start EXERCISE MATERIAL
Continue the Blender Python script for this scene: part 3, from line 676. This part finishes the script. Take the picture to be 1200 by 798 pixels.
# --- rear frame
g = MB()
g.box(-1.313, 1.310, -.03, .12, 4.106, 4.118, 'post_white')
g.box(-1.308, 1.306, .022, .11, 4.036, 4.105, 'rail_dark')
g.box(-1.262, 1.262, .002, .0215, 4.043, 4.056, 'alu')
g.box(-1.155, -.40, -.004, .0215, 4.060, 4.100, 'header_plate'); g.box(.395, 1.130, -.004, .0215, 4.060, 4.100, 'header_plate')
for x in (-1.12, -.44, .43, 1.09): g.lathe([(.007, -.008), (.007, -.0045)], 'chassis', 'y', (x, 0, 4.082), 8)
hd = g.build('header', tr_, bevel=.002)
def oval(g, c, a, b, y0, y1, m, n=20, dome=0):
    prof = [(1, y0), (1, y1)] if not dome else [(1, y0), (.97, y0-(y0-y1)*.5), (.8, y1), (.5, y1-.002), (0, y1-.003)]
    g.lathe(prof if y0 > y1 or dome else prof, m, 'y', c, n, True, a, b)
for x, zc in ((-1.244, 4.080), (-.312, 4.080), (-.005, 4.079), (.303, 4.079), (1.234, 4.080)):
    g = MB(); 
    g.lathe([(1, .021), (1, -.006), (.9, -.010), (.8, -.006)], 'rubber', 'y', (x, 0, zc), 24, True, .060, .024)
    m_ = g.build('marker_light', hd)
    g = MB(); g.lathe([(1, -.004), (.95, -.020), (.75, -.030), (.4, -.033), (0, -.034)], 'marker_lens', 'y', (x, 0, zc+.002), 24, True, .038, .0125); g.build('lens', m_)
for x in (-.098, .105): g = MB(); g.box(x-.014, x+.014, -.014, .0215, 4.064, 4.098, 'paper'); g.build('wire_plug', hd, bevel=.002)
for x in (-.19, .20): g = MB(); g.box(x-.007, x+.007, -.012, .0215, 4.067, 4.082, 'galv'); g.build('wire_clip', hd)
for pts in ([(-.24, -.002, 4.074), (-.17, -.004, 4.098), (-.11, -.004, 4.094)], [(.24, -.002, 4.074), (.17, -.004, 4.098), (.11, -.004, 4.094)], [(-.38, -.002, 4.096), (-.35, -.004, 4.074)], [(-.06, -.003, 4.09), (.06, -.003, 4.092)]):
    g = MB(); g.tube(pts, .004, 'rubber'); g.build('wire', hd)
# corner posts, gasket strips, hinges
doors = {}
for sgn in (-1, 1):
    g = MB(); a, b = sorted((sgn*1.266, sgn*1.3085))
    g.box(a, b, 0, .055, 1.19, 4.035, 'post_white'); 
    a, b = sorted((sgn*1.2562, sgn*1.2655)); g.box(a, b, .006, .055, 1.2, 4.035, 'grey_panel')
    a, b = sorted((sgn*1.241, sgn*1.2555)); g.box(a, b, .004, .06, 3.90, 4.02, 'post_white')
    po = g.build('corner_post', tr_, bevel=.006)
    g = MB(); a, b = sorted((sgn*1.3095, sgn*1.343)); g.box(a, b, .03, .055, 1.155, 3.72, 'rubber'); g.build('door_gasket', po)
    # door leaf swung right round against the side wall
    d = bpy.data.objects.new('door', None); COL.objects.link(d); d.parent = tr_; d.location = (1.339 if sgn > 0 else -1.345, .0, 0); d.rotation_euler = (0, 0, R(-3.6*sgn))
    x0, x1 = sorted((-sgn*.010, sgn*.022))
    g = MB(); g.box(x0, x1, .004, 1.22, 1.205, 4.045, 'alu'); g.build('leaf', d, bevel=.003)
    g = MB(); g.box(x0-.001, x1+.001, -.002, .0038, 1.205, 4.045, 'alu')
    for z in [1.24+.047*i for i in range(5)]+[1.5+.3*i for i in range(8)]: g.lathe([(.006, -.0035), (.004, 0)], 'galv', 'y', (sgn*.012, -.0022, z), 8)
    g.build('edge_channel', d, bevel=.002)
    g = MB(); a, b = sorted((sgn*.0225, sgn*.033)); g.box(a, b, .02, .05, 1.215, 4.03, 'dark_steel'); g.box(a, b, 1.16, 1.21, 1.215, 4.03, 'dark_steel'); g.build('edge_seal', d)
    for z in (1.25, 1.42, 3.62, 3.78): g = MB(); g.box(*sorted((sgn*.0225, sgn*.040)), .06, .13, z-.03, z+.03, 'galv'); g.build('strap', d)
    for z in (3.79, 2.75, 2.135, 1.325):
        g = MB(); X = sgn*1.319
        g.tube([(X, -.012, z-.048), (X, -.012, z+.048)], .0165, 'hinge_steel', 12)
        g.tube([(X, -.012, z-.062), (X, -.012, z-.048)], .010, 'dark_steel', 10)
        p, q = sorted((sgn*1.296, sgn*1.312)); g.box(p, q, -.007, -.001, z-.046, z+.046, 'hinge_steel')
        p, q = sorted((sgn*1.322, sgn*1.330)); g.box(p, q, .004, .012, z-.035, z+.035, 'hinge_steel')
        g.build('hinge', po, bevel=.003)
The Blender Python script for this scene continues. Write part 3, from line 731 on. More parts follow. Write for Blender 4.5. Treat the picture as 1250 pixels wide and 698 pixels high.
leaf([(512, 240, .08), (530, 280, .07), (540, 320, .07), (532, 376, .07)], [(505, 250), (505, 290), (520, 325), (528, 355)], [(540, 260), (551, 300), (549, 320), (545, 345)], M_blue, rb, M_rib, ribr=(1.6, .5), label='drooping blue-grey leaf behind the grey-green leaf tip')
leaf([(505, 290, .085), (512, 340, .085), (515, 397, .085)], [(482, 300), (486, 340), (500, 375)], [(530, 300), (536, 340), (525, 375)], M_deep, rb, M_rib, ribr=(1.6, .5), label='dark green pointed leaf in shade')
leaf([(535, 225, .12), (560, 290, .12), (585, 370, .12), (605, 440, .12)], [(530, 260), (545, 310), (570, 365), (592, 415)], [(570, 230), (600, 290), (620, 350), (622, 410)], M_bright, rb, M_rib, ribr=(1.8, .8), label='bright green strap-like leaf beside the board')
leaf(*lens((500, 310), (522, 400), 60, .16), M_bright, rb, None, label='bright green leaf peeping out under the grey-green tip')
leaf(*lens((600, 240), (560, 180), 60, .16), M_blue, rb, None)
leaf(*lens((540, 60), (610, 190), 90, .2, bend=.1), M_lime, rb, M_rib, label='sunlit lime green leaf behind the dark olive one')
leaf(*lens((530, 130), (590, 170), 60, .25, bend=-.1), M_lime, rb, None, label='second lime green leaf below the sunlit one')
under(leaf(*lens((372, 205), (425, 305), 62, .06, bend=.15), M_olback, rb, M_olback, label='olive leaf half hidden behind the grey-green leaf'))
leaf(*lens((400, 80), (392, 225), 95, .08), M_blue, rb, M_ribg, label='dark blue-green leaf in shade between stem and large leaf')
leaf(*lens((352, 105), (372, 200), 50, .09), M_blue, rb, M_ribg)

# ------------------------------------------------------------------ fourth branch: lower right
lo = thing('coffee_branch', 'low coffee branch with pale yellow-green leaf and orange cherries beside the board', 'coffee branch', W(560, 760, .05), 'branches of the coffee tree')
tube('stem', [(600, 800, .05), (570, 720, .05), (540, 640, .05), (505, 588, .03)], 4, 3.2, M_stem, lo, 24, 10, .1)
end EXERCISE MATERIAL
> SET EXERCISE: Reproduce each line of the material above precisely.

> FULL ANSWER:
Continue the Blender Python script for this scene: part 3, from line 676. This part finishes the script. Take the picture to be 1200 by 798 pixels.
# --- rear frame
g = MB()
g.box(-1.313, 1.310, -.03, .12, 4.106, 4.118, 'post_white')
g.box(-1.308, 1.306, .022, .11, 4.036, 4.105, 'rail_dark')
g.box(-1.262, 1.262, .002, .0215, 4.043, 4.056, 'alu')
g.box(-1.155, -.40, -.004, .0215, 4.060, 4.100, 'header_plate'); g.box(.395, 1.130, -.004, .0215, 4.060, 4.100, 'header_plate')
for x in (-1.12, -.44, .43, 1.09): g.lathe([(.007, -.008), (.007, -.0045)], 'chassis', 'y', (x, 0, 4.082), 8)
hd = g.build('header', tr_, bevel=.002)
def oval(g, c, a, b, y0, y1, m, n=20, dome=0):
    prof = [(1, y0), (1, y1)] if not dome else [(1, y0), (.97, y0-(y0-y1)*.5), (.8, y1), (.5, y1-.002), (0, y1-.003)]
    g.lathe(prof if y0 > y1 or dome else prof, m, 'y', c, n, True, a, b)
for x, zc in ((-1.244, 4.080), (-.312, 4.080), (-.005, 4.079), (.303, 4.079), (1.234, 4.080)):
    g = MB(); 
    g.lathe([(1, .021), (1, -.006), (.9, -.010), (.8, -.006)], 'rubber', 'y', (x, 0, zc), 24, True, .060, .024)
    m_ = g.build('marker_light', hd)
    g = MB(); g.lathe([(1, -.004), (.95, -.020), (.75, -.030), (.4, -.033), (0, -.034)], 'marker_lens', 'y', (x, 0, zc+.002), 24, True, .038, .0125); g.build('lens', m_)
for x in (-.098, .105): g = MB(); g.box(x-.014, x+.014, -.014, .0215, 4.064, 4.098, 'paper'); g.build('wire_plug', hd, bevel=.002)
for x in (-.19, .20): g = MB(); g.box(x-.007, x+.007, -.012, .0215, 4.067, 4.082, 'galv'); g.build('wire_clip', hd)
for pts in ([(-.24, -.002, 4.074), (-.17, -.004, 4.098), (-.11, -.004, 4.094)], [(.24, -.002, 4.074), (.17, -.004, 4.098), (.11, -.004, 4.094)], [(-.38, -.002, 4.096), (-.35, -.004, 4.074)], [(-.06, -.003, 4.09), (.06, -.003, 4.092)]):
    g = MB(); g.tube(pts, .004, 'rubber'); g.build('wire', hd)
# corner posts, gasket strips, hinges
doors = {}
for sgn in (-1, 1):
    g = MB(); a, b = sorted((sgn*1.266, sgn*1.3085))
    g.box(a, b, 0, .055, 1.19, 4.035, 'post_white'); 
    a, b = sorted((sgn*1.2562, sgn*1.2655)); g.box(a, b, .006, .055, 1.2, 4.035, 'grey_panel')
    a, b = sorted((sgn*1.241, sgn*1.2555)); g.box(a, b, .004, .06, 3.90, 4.02, 'post_white')
    po = g.build('corner_post', tr_, bevel=.006)
    g = MB(); a, b = sorted((sgn*1.3095, sgn*1.343)); g.box(a, b, .03, .055, 1.155, 3.72, 'rubber'); g.build('door_gasket', po)
    # door leaf swung right round against the side wall
    d = bpy.data.objects.new('door', None); COL.objects.link(d); d.parent = tr_; d.location = (1.339 if sgn > 0 else -1.345, .0, 0); d.rotation_euler = (0, 0, R(-3.6*sgn))
    x0, x1 = sorted((-sgn*.010, sgn*.022))
    g = MB(); g.box(x0, x1, .004, 1.22, 1.205, 4.045, 'alu'); g.build('leaf', d, bevel=.003)
    g = MB(); g.box(x0-.001, x1+.001, -.002, .0038, 1.205, 4.045, 'alu')
    for z in [1.24+.047*i for i in range(5)]+[1.5+.3*i for i in range(8)]: g.lathe([(.006, -.0035), (.004, 0)], 'galv', 'y', (sgn*.012, -.0022, z), 8)
    g.build('edge_channel', d, bevel=.002)
    g = MB(); a, b = sorted((sgn*.0225, sgn*.033)); g.box(a, b, .02, .05, 1.215, 4.03, 'dark_steel'); g.box(a, b, 1.16, 1.21, 1.215, 4.03, 'dark_steel'); g.build('edge_seal', d)
    for z in (1.25, 1.42, 3.62, 3.78): g = MB(); g.box(*sorted((sgn*.0225, sgn*.040)), .06, .13, z-.03, z+.03, 'galv'); g.build('strap', d)
    for z in (3.79, 2.75, 2.135, 1.325):
        g = MB(); X = sgn*1.319
        g.tube([(X, -.012, z-.048), (X, -.012, z+.048)], .0165, 'hinge_steel', 12)
        g.tube([(X, -.012, z-.062), (X, -.012, z-.048)], .010, 'dark_steel', 10)
        p, q = sorted((sgn*1.296, sgn*1.312)); g.box(p, q, -.007, -.001, z-.046, z+.046, 'hinge_steel')
        p, q = sorted((sgn*1.322, sgn*1.330)); g.box(p, q, .004, .012, z-.035, z+.035, 'hinge_steel')
        g.build('hinge', po, bevel=.003)
The Blender Python script for this scene continues. Write part 3, from line 731 on. More parts follow. Write for Blender 4.5. Treat the picture as 1250 pixels wide and 698 pixels high.
leaf([(512, 240, .08), (530, 280, .07), (540, 320, .07), (532, 376, .07)], [(505, 250), (505, 290), (520, 325), (528, 355)], [(540, 260), (551, 300), (549, 320), (545, 345)], M_blue, rb, M_rib, ribr=(1.6, .5), label='drooping blue-grey leaf behind the grey-green leaf tip')
leaf([(505, 290, .085), (512, 340, .085), (515, 397, .085)], [(482, 300), (486, 340), (500, 375)], [(530, 300), (536, 340), (525, 375)], M_deep, rb, M_rib, ribr=(1.6, .5), label='dark green pointed leaf in shade')
leaf([(535, 225, .12), (560, 290, .12), (585, 370, .12), (605, 440, .12)], [(530, 260), (545, 310), (570, 365), (592, 415)], [(570, 230), (600, 290), (620, 350), (622, 410)], M_bright, rb, M_rib, ribr=(1.8, .8), label='bright green strap-like leaf beside the board')
leaf(*lens((500, 310), (522, 400), 60, .16), M_bright, rb, None, label='bright green leaf peeping out under the grey-green tip')
leaf(*lens((600, 240), (560, 180), 60, .16), M_blue, rb, None)
leaf(*lens((540, 60), (610, 190), 90, .2, bend=.1), M_lime, rb, M_rib, label='sunlit lime green leaf behind the dark olive one')
leaf(*lens((530, 130), (590, 170), 60, .25, bend=-.1), M_lime, rb, None, label='second lime green leaf below the sunlit one')
under(leaf(*lens((372, 205), (425, 305), 62, .06, bend=.15), M_olback, rb, M_olback, label='olive leaf half hidden behind the grey-green leaf'))
leaf(*lens((400, 80), (392, 225), 95, .08), M_blue, rb, M_ribg, label='dark blue-green leaf in shade between stem and large leaf')
leaf(*lens((352, 105), (372, 200), 50, .09), M_blue, rb, M_ribg)

# ------------------------------------------------------------------ fourth branch: lower right
lo = thing('coffee_branch', 'low coffee branch with pale yellow-green leaf and orange cherries beside the board', 'coffee branch', W(560, 760, .05), 'branches of the coffee tree')
tube('stem', [(600, 800, .05), (570, 720, .05), (540, 640, .05), (505, 588, .03)], 4, 3.2, M_stem, lo, 24, 10, .1)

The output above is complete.